"Gregor Jotzu is one of the finest men I have ever met," says Tom Corcoran of the athlete, aesthete and all-round ‘culture king’. Gregor curates a termly arts event known as The Empty Space. "It’s very open," he explains. He’s not wrong. The Empty Space has featured just about every form of artistic endeavour imaginable, from the relatively conventional – such as photography and poetry – to the more unorthodox. One evening witnessed a young troubadour who had adapted Psalms to blues music; he was followed by an all-singing, all-dancing tribute to Mark Russell, the god-awful American satirist. "It’s for people to present something they wouldn’t want to present in a formal context, or something that’s not in a finalised form."
"The best thing about it is that there’s a lot of time when nothing happens and people talk about the performances. We have all sorts of stuff: a girl playing a banjo, violin and dancing, absurdist comedy." The occasions have a spontaneous feel – one play didn’t have enough actors for the parts, so the director recruited more from the audience. A regular performer at the event is Tom Corcoran. "How do I describe Tom? He’s impossible to sum up," muses Gregor, who once managed to convince Tom that he existed only as a figment of Tom’s imagination.
Tom started out as a guitar-strumming, harmonica-tooting folkie in the Woody Guthrie vein, but has since morphed into a stand-up comedy monster of Godzilla-esqe proportions. His recent performance at The Empty Space, ‘Corcoranism’, was well-received. "It’s like political satire without the politics," he tells me. Part of the performance was his recital of a poem outlining his ideology. "It’s a series of invocations," he says. "Like: let us liberate the homosexuals from the mighty cock of Magdalen, or let us experiment on the animal protesters for our own personal amusement. Or: let us tempt the college chaplains with naked catamites and let us tempt the Catholics with foetal sandwiches. That was quite controversial."
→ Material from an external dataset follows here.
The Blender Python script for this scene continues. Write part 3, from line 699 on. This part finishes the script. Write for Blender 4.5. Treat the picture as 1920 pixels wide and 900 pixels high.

Part of the challenge of The Empty Space is the acts you have to follow. Tom’s performance was preceded by a contemporary dance piece put on by two Ruskin students, which saw the two young women cover each other and the stage in flour, polenta and peaches. "I don’t think they were lesbians," says Tom. "They were just two girls rolling around eating stuff and spitting it out and making… caveman noises. When they left they just crawled out. I was sitting near the entrance and I was worried they were going to throw all this shit on me." Just an occupational hazard.